• SUPPLIED MATERIAL:

────

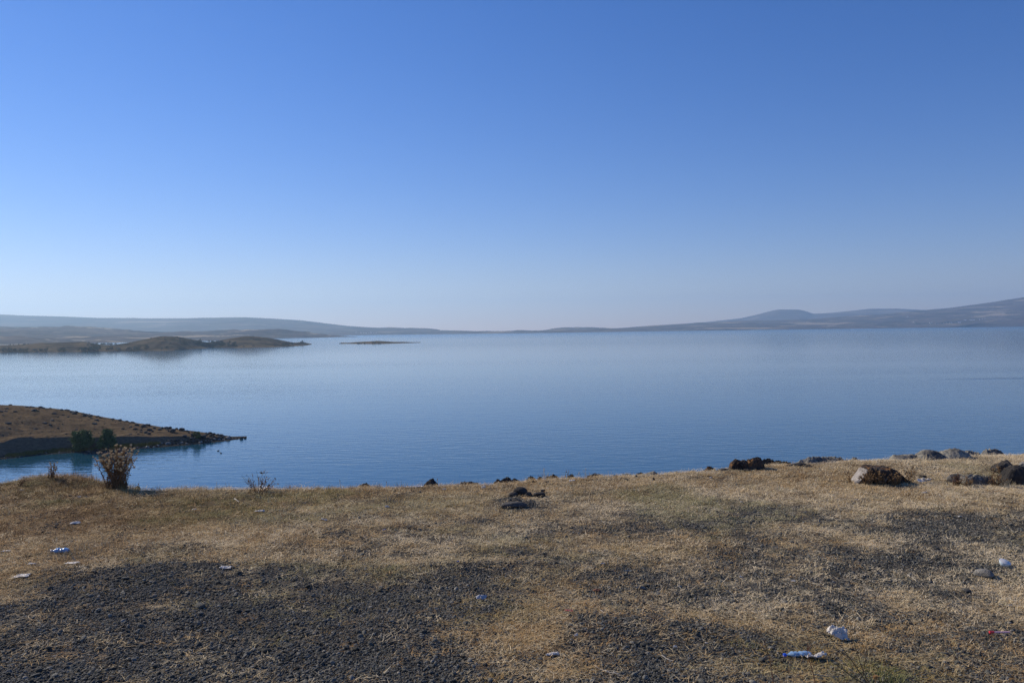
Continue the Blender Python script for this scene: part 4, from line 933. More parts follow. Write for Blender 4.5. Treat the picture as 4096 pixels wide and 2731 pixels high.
dup_stone(2286, 1945, 12, M_BAS, 'tiny dark stone in the straw right of the fireplace', .5)
dup_stone(3937, 2304, 74, M_PALE, 'pale stone with a dark right side near the right edge', .55)
dup_stone(3960, 2310, 36, M_BAS, 'black stone leaning on the pale stone near the right edge', .7)
dup_stone(3864, 2366, 38, M_GREY, 'small purplish grey stone below the pale stone', .5)
dup_stone(1524, 2354, 20, M_PALE, 'pale pointed pebble standing out of the dark gravel', .9)
dup_stone(618, 2390, 24, M_PALE, 'cream pebble on the gravel, right one of two touching', .8)
dup_stone(605, 2390, 16, M_PALE, 'small cream pebble on the gravel, left one of two touching', .8)
dup_stone(245, 2529, 16, M_PALE, 'cream pebble at the end of a dark stick on the gravel', 1.0)
dup_stone(2563, 2355, 42, M_DARK, 'black charred lump in the straw, the lower of two', .35)
dup_stone(2514, 2284, 34, M_DARK, 'thin black charred lump in the straw, the upper of two', .2)
dup_stone(470, 2036, 16, M_BAS, 'dark stone in the grass right of the dried mud', .6)
dup_stone(325, 2010, 16, M_BAS, 'dark stone in the grass below the thistle', .5)
dup_stone(2985, 1882, 40, M_BAS, 'flat dark stone at the foot of the big rim boulder', .3)
dup_stone(3040, 1877, 44, M_BAS, 'long low dark stone right of the foot of the big rim boulder', .3)
dup_stone(1230, 2538, 22, M_GREY, 'grey stone bigger than the gravel round it', .7)
gp = 'larger stones loose in gravel and straw'
for k in range(70):
    px = rs.uniform(20, 2330); py = rs.uniform(1150, 1560)
    dup_stone(px*1.7415, py*1.7415, rs.uniform(12, 22)*(0.6+0.5*(py-1150)/400), rs.choice([M_BAS, M_BAS, M_GREY, M_SHORE]), 'dark fist sized stone lying loose on the ground', .65, gp)

# ================================================================== litter
def simple(name, c, rough=0.5, spec=0.5, trans=0.0, sss=0.0):
    t = NT(name); m = t.color(c, rough, spec); t.b.inputs['Transmission Weight'].default_value = trans; return m
t = NT('white_paper'); M_PAPER = t.color(t.mix(t.noise(t.obj(), 12, 3), (0.70, 0.66, 0.60), (0.48, 0.45, 0.40)), 0.7, 0.3)
M_BAG = simple('white_plastic', (0.72, 0.69, 0.64), 0.35, 0.5)
M_GREYBAG = simple('grey_plastic', (0.38, 0.38, 0.40), 0.5)
M_TAN = simple('tan_paper', (0.42, 0.34, 0.24), 0.8, 0.2)
M_BLUEP = simple('blue_clear_plastic', (0.30, 0.44, 0.56), 0.15, 0.6, 0.35)
M_CAP = simple('blue_cap', (0.02, 0.12, 0.75), 0.35)
M_RED = simple('red_plastic', (0.65, 0.04, 0.06), 0.35)
M_PINK = simple('pink_plastic', (0.75, 0.45, 0.48), 0.4)
M_BLUE = simple('blue_plastic', (0.03, 0.12, 0.45), 0.4)
def size_at(cx, yb, wpx, hpx):
    p = ground_at_px(*S(cx, yb)) if yb < 2000 else hit(*S(cx, yb)); d = math.hypot(p[1], EYE); return p, wpx/1.7415/F*d, hpx/1.7415/F*d
def crumple(x0, x1, y0, y1, seed, mat, label, cat='paper', name='crumpled_paper', n=34, fold=1.0, group=None):
    """a sheet of paper or film, creased along several folds and lying on the ground"""
    cx = (x0+x1)/2; p, w, h = size_at(cx, y1, x1-x0, y1-y0); r = np.random.default_rng(seed)
    dip = math.atan2(EYE, p[1]); depth = max(w*0.55, 0.012)
    U, V_ = np.meshgrid(np.linspace(-1, 1, n), np.linspace(-1, 1, n))
    Z = np.zeros_like(U)
    for k in range(14):
        a = r.uniform(0, 3.14); o_ = r.uniform(-.8, .8); q = U*math.cos(a)+V_*math.sin(a)-o_
        Z += np.abs(q)*r.uniform(-.5, .5) + 0.25*np.abs(((q*r.uniform(1.2, 3.2)) % 1.0)-.5)*r.uniform(0.4, 1.6)
    Z += 0.6*fbm(U*3, V_*3, seed, 4); Z = (Z-Z.min())/(Z.max()-Z.min())
    edge = 1 + 0.22*fbm(np.arctan2(V_, U)*1.5, U*0, seed+3, 3)
    X = U*w/2*edge + w*0.10*fbm(U*2.2, V_*2.2, seed+5, 3); Y = V_*depth/2*edge + depth*0.12*fbm(U*2.2+5, V_*2.2, seed+6, 3)
    hz = 0.8*h*fold
    Zf = Z*hz*np.clip(1.25-0.55*np.maximum(np.abs(U), np.abs(V_))**2, 0, 1)
    P = np.stack([X.ravel(), Y.ravel(), Zf.ravel()], 1)
    me = mesh_np(name, P, grid_faces(n, n)); o = link(name, me, mat); md = o.modifiers.new('thickness', 'SOLIDIFY'); md.thickness = 0.0006
    o.location = (p[0], p[1] + depth*0.45, p[2] + 0.006); return tag(o, label, cat, group)
crumple(3321, 3397, 2516, 2566, 1, M_PAPER, 'crumpled white paper in the grass, the upper right of the near litter', fold=1.3)
crumple(3232, 3308, 2600, 2646, 2, M_PAPER, 'crumpled white paper napkin touching the blue bottle')
crumple(3674, 3702, 1912, 1930, 3, M_BAG, 'white plastic bag by the rocks, its crumpled left half', 'bag', 'plastic_bag')
crumple(3694, 3726, 1909, 1931, 4, M_BAG, 'white plastic bag by the rocks, its rounded right half', 'bag', 'plastic_bag', fold=1.5)
crumple(280, 317, 2087, 2097, 5, M_PAPER, 'white wrapper lying in the brown grass at the left', 'wrapper', 'paper_wrapper')
crumple(50, 108, 2300, 2311, 6, M_PAPER, 'torn white paper in the straw at the far left', 'paper')
crumple(110, 140, 2252, 2262, 7, M_GREYBAG, 'grey scrap of plastic in the straw at the left', 'plastic scrap', 'plastic_scrap')
crumple(4, 37, 2202, 2208, 8, M_PAPER, 'narrow white scrap at the left frame edge', 'paper', 'paper_scrap')
crumple(260, 307, 2251, 2257, 9, M_PAPER, 'thin white scrap in the straw left of the gravel edge', 'paper', 'paper_scrap')
crumple(879, 921, 2264, 2276, 10, M_PAPER, 'white paper lying on the upper edge of the gravel', 'paper', 'paper_scrap')
crumple(1019, 1057, 2040, 2049, 11, M_PAPER, 'white paper scrap in the grass below the bare twigs', 'paper', 'paper_scrap')
crumple(932, 954, 2549, 2562, 12, M_TAN, 'dry tan leaf of paper lying on the gravel', 'paper', 'paper_scrap')
crumple(1056, 1090, 1945, 1957, 13, M_BAG, 'white plastic bag caught in the bare twigs', 'bag', 'plastic_bag')
crumple(1656, 1690, 1939, 1951, 14, M_BAG, 'white plastic bag at the rim left of the pointed rock', 'bag', 'plastic_bag')
crumple(1926, 1943, 1944, 1958, 15, M_PAPER, 'small upright white tissue in the grass left of the fireplace', 'paper', 'paper_scrap', fold=1.5)
crumple(1768, 1784, 1953, 1960, 16, M_PAPER, 'tiny white scrap on the gravel strip near the rim', 'paper', 'paper_scrap')
crumple(1540, 1556, 2019, 2034, 17, M_PAPER, 'small white tissue in greenish grass, middle of the near ground', 'paper', 'paper_scrap')
crumple(1285, 1306, 2073, 2085, 18, M_PAPER, 'small white paper ball in the brown grass', 'paper', 'paper_scrap', fold=1.4)
crumple(2277, 2300, 1917, 1927, 19, M_BAG, 'white plastic scrap below the rim right of the fireplace', 'bag', 'plastic_bag')
crumple(1906, 1944, 2380, 2399, 20, M_GREYBAG, 'pale grey rag on the gravel at the centre', 'rag', 'rag')
crumple(2190, 2236, 2608, 2627, 21, M_PAPER, 'dirty white rag low in the middle, between straw and stones', 'rag', 'rag')
crumple(2404, 2420, 2251, 2259, 22, M_PAPER, 'tiny white scrap above the two charred lumps', 'paper', 'paper_scrap')
crumple(2297, 2311, 2536, 2549, 23, M_PAPER, 'small white card standing left of the front gravel patch', 'paper', 'paper_scrap', fold=1.5)
crumple(2694, 2709, 2583, 2593, 24, M_PAPER, 'tiny white scrap on the front gravel patch', 'paper', 'paper_scrap')
crumple(2822, 2832, 2570, 2578, 25, M_PAPER, 'tiny cream scrap right of the front gravel patch', 'paper', 'paper_scrap')
crumple(2959, 2972, 2304, 2315, 26, M_PAPER, 'tiny white cube of paper in reddish grass at the right', 'paper', 'paper_scrap', fold=1.3)
crumple(3165, 3181, 2318, 2328, 27, M_PAPER, 'tiny white shred right of the white cube', 'paper', 'paper_scrap')
crumple(3418, 3436, 1996, 2002, 28, M_PAPER, 'flat white scrap in the straw below the trapezoid boulder', 'paper', 'paper_scrap')
crumple(3690, 3709, 1966, 1973, 29, M_GREYBAG, 'pale blue grey scrap in the straw below the white bag', 'plastic scrap', 'plastic_scrap')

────

• WHAT YOU HAVE TO DO:
Write down every line from the opening of the listing to the line with "ground', .65, gp)", both included, and nothing else; the pictures are omitted.

• SOLUTION TO THIS EXERCISE:
Continue the Blender Python script for this scene: part 4, from line 933. More parts follow. Write for Blender 4.5. Treat the picture as 4096 pixels wide and 2731 pixels high.
dup_stone(2286, 1945, 12, M_BAS, 'tiny dark stone in the straw right of the fireplace', .5)
dup_stone(3937, 2304, 74, M_PALE, 'pale stone with a dark right side near the right edge', .55)
dup_stone(3960, 2310, 36, M_BAS, 'black stone leaning on the pale stone near the right edge', .7)
dup_stone(3864, 2366, 38, M_GREY, 'small purplish grey stone below the pale stone', .5)
dup_stone(1524, 2354, 20, M_PALE, 'pale pointed pebble standing out of the dark gravel', .9)
dup_stone(618, 2390, 24, M_PALE, 'cream pebble on the gravel, right one of two touching', .8)
dup_stone(605, 2390, 16, M_PALE, 'small cream pebble on the gravel, left one of two touching', .8)
dup_stone(245, 2529, 16, M_PALE, 'cream pebble at the end of a dark stick on the gravel', 1.0)
dup_stone(2563, 2355, 42, M_DARK, 'black charred lump in the straw, the lower of two', .35)
dup_stone(2514, 2284, 34, M_DARK, 'thin black charred lump in the straw, the upper of two', .2)
dup_stone(470, 2036, 16, M_BAS, 'dark stone in the grass right of the dried mud', .6)
dup_stone(325, 2010, 16, M_BAS, 'dark stone in the grass below the thistle', .5)
dup_stone(2985, 1882, 40, M_BAS, 'flat dark stone at the foot of the big rim boulder', .3)
dup_stone(3040, 1877, 44, M_BAS, 'long low dark stone right of the foot of the big rim boulder', .3)
dup_stone(1230, 2538, 22, M_GREY, 'grey stone bigger than the gravel round it', .7)
gp = 'larger stones loose in gravel and straw'
for k in range(70):
    px = rs.uniform(20, 2330); py = rs.uniform(1150, 1560)
    dup_stone(px*1.7415, py*1.7415, rs.uniform(12, 22)*(0.6+0.5*(py-1150)/400), rs.choice([M_BAS, M_BAS, M_GREY, M_SHORE]), 'dark fist sized stone lying loose on the ground', .65, gp)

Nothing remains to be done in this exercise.